Заслуживает особого внимания еще одна отличительная черта язычества, именно то, что в его пантеоне присутствуют божества не только мужские, но и женские, и вообще божество имеет пол. Почитание богинь и наличность половых элементов в божестве обычно воспринимается как нарочитая религиозная мерзость и уж во всяком случае рассматривается как недопустимый антропоморфизм. Таково было отношение к этому еще в Ветхом Завете: борьба с культами женских божеств («астарт» [874] ) занимает видное место в проповеди пророков. Не менее непримиримы оказались здесь христианские апологеты, которым в общем следуют и новейшие богословы.

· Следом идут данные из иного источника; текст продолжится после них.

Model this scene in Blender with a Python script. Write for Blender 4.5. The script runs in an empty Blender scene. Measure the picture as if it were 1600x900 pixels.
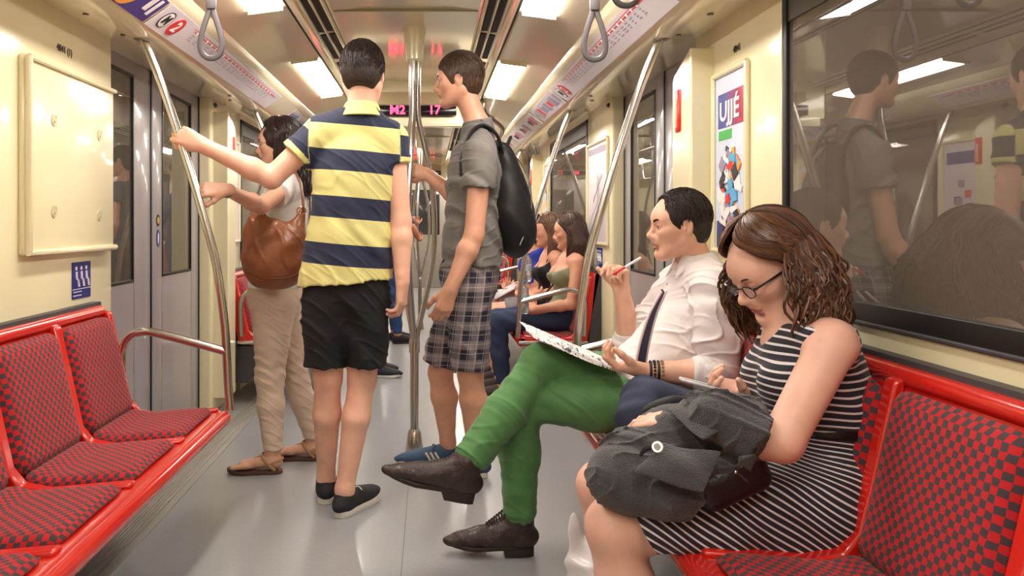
import bpy, bmesh, math, random
import numpy as np
from mathutils import Vector, Matrix
random.seed(7); np.random.seed(7)
COL = bpy.context.scene.collection
W = {}
# ------------------------------------------------------------ materials
def lin(c):
    return tuple(((x/255)/12.92 if x/255 <= .04045 else ((x/255+.055)/1.055)**2.4) for x in c) + (1,)
def ramp2(nt, fac, c1, c2, p1=.4, p2=.6, const=False):
    r = nt.nodes.new('ShaderNodeValToRGB'); e = r.color_ramp.elements
    e[0].position = p1; e[0].color = c1; e[1].position = p2; e[1].color = c2
    if const: r.color_ramp.interpolation = 'CONSTANT'
    nt.links.new(fac, r.inputs[0]); return r.outputs[0]
def mat(name, rgb, rough=.5, metal=0, emit=0, bump=0, bscale=200, var=0, vscale=6, coat=0, sss=0, spec=.5, trans=0, stretch=None, alpha=1, sheen=0):
    m = bpy.data.materials.new(name); m.use_nodes = True; nt = m.node_tree
    b = nt.nodes['Principled BSDF']; c = lin(rgb)
    b.inputs['Base Color'].default_value = c; b.inputs['Roughness'].default_value = rough
    b.inputs['Metallic'].default_value = metal; b.inputs['Specular IOR Level'].default_value = spec
    b.inputs['Coat Weight'].default_value = coat; b.inputs['Coat Roughness'].default_value = .08
    b.inputs['Transmission Weight'].default_value = trans; b.inputs['Alpha'].default_value = alpha
    b.inputs['Sheen Weight'].default_value = sheen
    if sss:
        b.inputs['Subsurface Weight'].default_value = sss
        b.inputs['Subsurface Radius'].default_value = (1, .35, .2); b.inputs['Subsurface Scale'].default_value = .012
    if emit:
        b.inputs['Emission Color'].default_value = c; b.inputs['Emission Strength'].default_value = emit
    tc = nt.nodes.new('ShaderNodeTexCoord'); vec = tc.outputs['Object']
    if stretch:
        mp = nt.nodes.new('ShaderNodeMapping'); mp.inputs['Scale'].default_value = stretch
        nt.links.new(vec, mp.inputs[0]); vec = mp.outputs[0]
    if var:
        n = nt.nodes.new('ShaderNodeTexNoise'); n.inputs['Scale'].default_value = vscale; n.inputs['Detail'].default_value = 3
        nt.links.new(vec, n.inputs['Vector'])
        lo = tuple(x*(1-var) for x in c[:3])+(1,); hi = tuple(min(1, x*(1+var)) for x in c[:3])+(1,)
        nt.links.new(ramp2(nt, n.outputs['Fac'], lo, hi, .3, .7), b.inputs['Base Color'])
    if bump:
        n = nt.nodes.new('ShaderNodeTexNoise'); n.inputs['Scale'].default_value = bscale; n.inputs['Detail'].default_value = 3
        nt.links.new(vec, n.inputs['Vector'])
        bp = nt.nodes.new('ShaderNodeBump'); bp.inputs['Strength'].default_value = bump; bp.inputs['Distance'].default_value = .01
        nt.links.new(n.outputs['Fac'], bp.inputs['Height']); nt.links.new(bp.outputs[0], b.inputs['Normal'])
    return m
def math_node(nt, op, a, b=None):
    n = nt.nodes.new('ShaderNodeMath'); n.operation = op
    for i, v in enumerate((a, b)):
        if v is None: continue
        if isinstance(v, (int, float)): n.inputs[i].default_value = v
        else: nt.links.new(v, n.inputs[i])
    return n.outputs[0]
def st_mat(name, stops, period, rough=.8, comp=0, bump=.25, bscale=60, extra=None):
    """stripes: the coordinate stored per vertex in attribute 'st'; stops = [(pos 0..1, rgb)] inside one period"""
    m = mat(name, stops[0][1], rough, bump=bump, bscale=bscale, sheen=.1); nt = m.node_tree; b = nt.nodes['Principled BSDF']
    at = nt.nodes.new('ShaderNodeAttribute'); at.attribute_name = 'st'
    sp = nt.nodes.new('ShaderNodeSeparateXYZ'); nt.links.new(at.outputs['Vector'], sp.inputs[0])
    v = sp.outputs[comp]
    fr = math_node(nt, 'FRACT', math_node(nt, 'DIVIDE', v, period)) if period else v
    r = nt.nodes.new('ShaderNodeValToRGB'); r.color_ramp.interpolation = 'CONSTANT'; e = r.color_ramp.elements
    e[0].position = stops[0][0]; e[0].color = lin(stops[0][1]); e[1].position = stops[1][0]; e[1].color = lin(stops[1][1])
    for p, c in stops[2:]:
        q = e.new(p); q.color = lin(c)
    nt.links.new(fr, r.inputs[0]); nt.links.new(r.outputs[0], b.inputs['Base Color'])
    return m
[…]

Если же современному сердцу так много говорят имена Афродиты, Деметры, Изиды, то в том склонны видеть литературную вольность, каприз вкуса, эстетический рецидив язычества. Между тем здесь имеется серьезная и глубокая проблема, которая еще не подвергалась в христианстве надлежащему обсуждению. Действительно ли мы имеем тут только антропоморфизм, религиозный блуд, затемнение религиозного сознания, бред, не имеющий отношения к какой–либо религиозной реальности? Разумеется, понятно, почему ветхозаветная религия с ее строгим и непреклонным монотеизмом («ягвизмом» [875] ) не могла усмотреть здесь ничего, кроме демонолатрии и блуда. Очевидно также, что и для тех, кто видит в язычестве лишь исключительное откровение Второй Ипостаси, существует только одно средство справиться с богинями — это подвергнуть их нейтрализующему их пол истолкованию, как и делает, напр., Шеллинг [876] . Но при таком истолковании все–таки остается не отвеченным наиболее здесь интересный вопрос: почему языческие божества не остаются бесполыми или, по крайней мере, почему в одних случаях утверждается женский элемент, в других же мужской?
874
Астарта — в финикийской религии богиня земного плодородия, любви, а также Луны. В Ветхом Завете упомянута в книгах: Суд. 2:23; 3 Цар. 11:5—33; 4 Цар. 23:13 (здесь названа «мерзостью Сидонской»).
875
От «Ягве» (или Яхве) — непроизносимое имя единого Бога в иудаизме.
876
«К числу вопросов, на которые должна ответить теория мифологии, принадлежит и такой: откуда в мифологии различение мужских и женских божеств? Мы можем ответить: женское божество есть всегда или сознание ему параллельного, наравне с ним стоящего и одновременного бога, или же сознание высшего, лишь грядущего. В первом случае оно является как супруга, во втором как матерь бога» (Schelling. Philosophie der Offenbarung I, 41, 2—13).